Dugaan Penjebakan PSK, Relawan Jokowi: Hukum Harus Tajam ke Semua

Jum'at, 07 Februari 2020 - 15:05 WIB
Dugaan Penjebakan PSK,...
Dugaan Penjebakan PSK, Relawan Jokowi: Hukum Harus Tajam ke Semua
A A A
JAKARTA - Dugaan aksi penjebakan pekerja seks komersial (PKS) yang melibatkan politikus Partai Gerindra Andre Rosiade di sebuah hotel di Padang, Sumatera Barat menjadi perbincangan masyarakat.

Aksi itu pun mengundang reaksi publik. Sebagian mempertanyakan aksi penjebakan tersebut. Polisi pun diminta untuk memeriksa orang-orang yang terlibat dalam skenario penjebakan tersebut.

"Penggrebekan itu terlihat over acting (berlebihan-red)," itulah kalimat pertama yang keluar dari Ketua Migrant Care dan Advokasi Hukum Depimnas Relawan Jokowi (ReJo), Dr Hendri Jayadi, Kamis 6 Januari 2020.

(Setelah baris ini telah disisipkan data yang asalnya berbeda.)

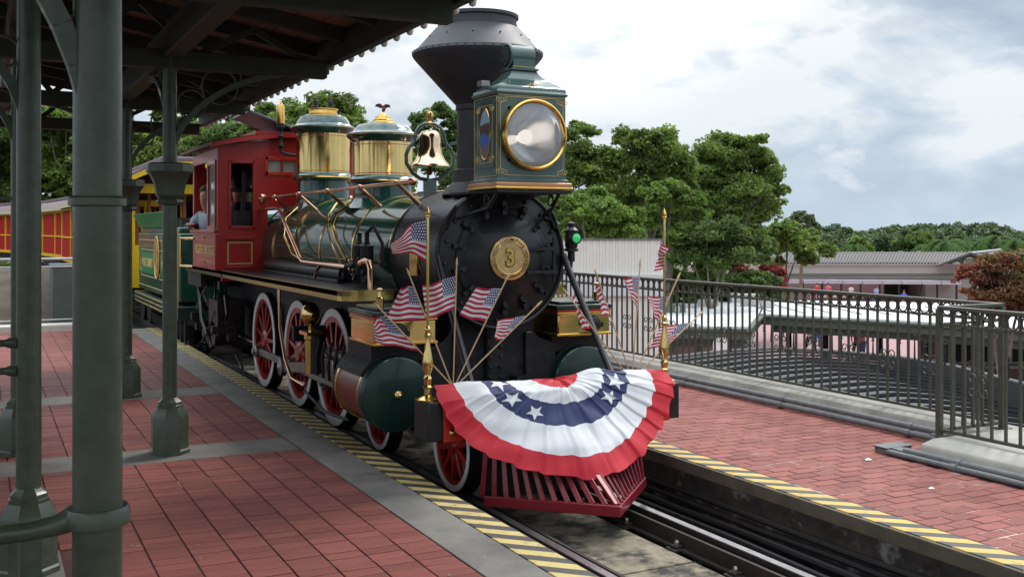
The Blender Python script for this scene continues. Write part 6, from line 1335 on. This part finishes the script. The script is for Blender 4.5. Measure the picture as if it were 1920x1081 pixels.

Jayadi menilai penggrebekan itu lebih terkesan untuk pencitraan dengan mengangkangi hukum yang berlaku di Indonesia. "Kita sepakat bahwa prostitusi adalah sesuatu pelanggaran terhadap hukum. Tapi penegakkan hukum tidak boleh dengan cara melanggar hukum," katanya. (Baca Juga: Soal Penggerebekan PSK, Andre Rosiade Persilakan Dilaporkan ke MKD)

Menurut dia, metode undercover buying atau pembelian terselubung yang dilakukan anggota DPR dapil Sumbar I Andre Rosadie tidak sepatutnya dilakukan .

Sebab, sambung dia, Andre bukan aparat penegak hukum ataupun orang yang diperbantukan di kepolisian. "Undercover buy hanya berlaku d idalam Undang-Undang Nomor 35 Tahun 2009 tentang Narkotika. Itupun syaratnya sangat ketat. Apalagi Andre Rosade bukan aparat penegak hukum," tuturnya. (Baca juga: Soal Andre Rosiade Gerebek PSK, MKD Siap Terima Laporan )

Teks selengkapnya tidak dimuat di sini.